WE DO NOT WANT TO GO : VILLAGERS


Some villagers say they do not want to be relocated from Chimanimani which was devastated by the cyclone.

Chipo Dhliwayo, who lost two children during Cyclone Idai, said they had lived at their homestead well before the country’s independence in Nyamusundu village near Biriiri Mission right on the mountain foot.

“The destruction by Cyclone Idai is the least we expected given the time we have been at our homestead since way back. I was married while my husband’s family was staying there. Their forefathers used to stay there but they have not experienced what we went through,” she told the Manica Post.

Solomon Sengedza (43) of Muusha village in Chimanimani, whose crops were swept away during the cyclone, said this is just a passing disaster.

“I think this is a natural disaster that can attack any other place as it did to us.
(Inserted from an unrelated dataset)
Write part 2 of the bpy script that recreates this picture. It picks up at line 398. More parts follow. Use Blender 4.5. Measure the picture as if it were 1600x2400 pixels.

Yes, we were badly affected because of the nature of the area that we stay because it is prone to mudslides but I think this is something that does not happen now and again.

“I lost everything in the fields. I had maize and groundnuts that were almost reaching the harvesting stage. It is sad that I no longer have anything and I do not know how I will survive in the next three or four months,” he said.    Marry Musona of Skyline area in Chimanimani said being moved is not really necessary but early warning systems and Government preparedness before disasters strike should be the priority.

“I think disasters are everywhere even though we all know that there are areas that are prone to disasters. In case of Chimanimani I think this is a disaster that has come and gone. What is of primary importance is that we have sound early warning systems and Government preparedness before disasters strike should be the priority,” she said.